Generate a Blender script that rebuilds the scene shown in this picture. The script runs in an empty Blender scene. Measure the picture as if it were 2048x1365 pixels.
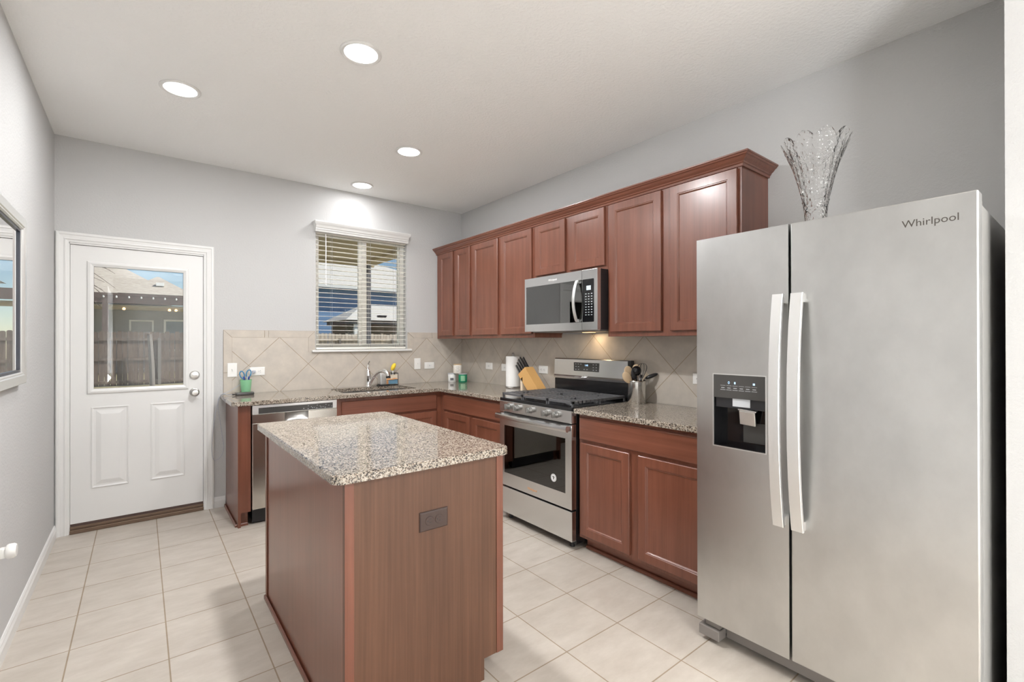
import bpy, bmesh, math, random
from mathutils import Vector, Matrix, geometry
random.seed(7)
S = bpy.context.scene
COL = S.collection
pi = math.pi
XL, H = -3.2824, 2.7695          # left wall, ceiling height; back wall is y=0, range wall is x=0
ZC, CT = .911, .030              # worktop height and thickness

# ------------------------------------------------------------------ camera
yaw, pitch, roll = .6684, .0023, -.0016
cd = bpy.data.cameras.new('camera'); cam = bpy.data.objects.new('camera', cd); COL.objects.link(cam)
cd.sensor_width = 36; cd.lens = 940.92/2048*36; cd.clip_start = .02; cd.clip_end = 300
R_ = Vector((math.cos(yaw), -math.sin(yaw), 0)); F0 = Vector((math.sin(yaw), math.cos(yaw), 0)); Z_ = Vector((0, 0, 1))
F_ = F0*math.cos(pitch)+Z_*math.sin(pitch); U_ = Z_*math.cos(pitch)-F0*math.sin(pitch)
R2 = R_*math.cos(roll)+U_*math.sin(roll); U2 = U_*math.cos(roll)-R_*math.sin(roll)
m = Matrix((R2, U2, -F_)).transposed().to_4x4(); m.translation = Vector((-2.8181, -4.4759, 1.3352)); cam.matrix_world = m
S.camera = cam
S.view_settings.view_transform = 'Standard'; S.view_settings.look = 'None'
S.view_settings.gamma = 1; S.view_settings.use_curve_mapping = False
S.view_settings.exposure = 0.46

# ------------------------------------------------------------------ daylight and added fill lamps
W = bpy.data.worlds.new('world'); S.world = W; W.use_nodes = True
wn = W.node_tree; bg = wn.nodes['Background']
sky = wn.nodes.new('ShaderNodeTexSky'); sky.sky_type = 'NISHITA'; sky.sun_disc = False
sky.sun_elevation = math.radians(50); sky.sun_rotation = math.radians(118); sky.air_density = 1.0; sky.dust_density = 0; sky.ozone_density = 3
wn.links.new(sky.outputs[0], bg.inputs[0]); bg.inputs[1].default_value = .075
def lamp(kind, name, loc, energy, color=(1, 1, 1), rot=(0, 0, 0), **k):
    l = bpy.data.lights.new(name, kind); l.energy = energy; l.color = color
    for a, b in k.items(): setattr(l, a, b)
    o = bpy.data.objects.new(name, l); o.location = loc; o.rotation_euler = rot; COL.objects.link(o); return o
sun = lamp('SUN', 'sun', (20, 5, 20), 4.6, (1, .95, .88), angle=.01)
sun.rotation_euler = Vector((.60, -.32, .73)).to_track_quat('Z', 'Y').to_euler()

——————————

_Set task_:
Please reproduce the listing exactly from its opening line through the line that contains "ZC, CT = .911, .030", both included, with all pictures omitted.

_Expected answer_:
Generate a Blender script that rebuilds the scene shown in this picture. The script runs in an empty Blender scene. Measure the picture as if it were 2048x1365 pixels.
import bpy, bmesh, math, random
from mathutils import Vector, Matrix, geometry
random.seed(7)
S = bpy.context.scene
COL = S.collection
pi = math.pi
XL, H = -3.2824, 2.7695          # left wall, ceiling height; back wall is y=0, range wall is x=0
ZC, CT = .911, .030              # worktop height and thickness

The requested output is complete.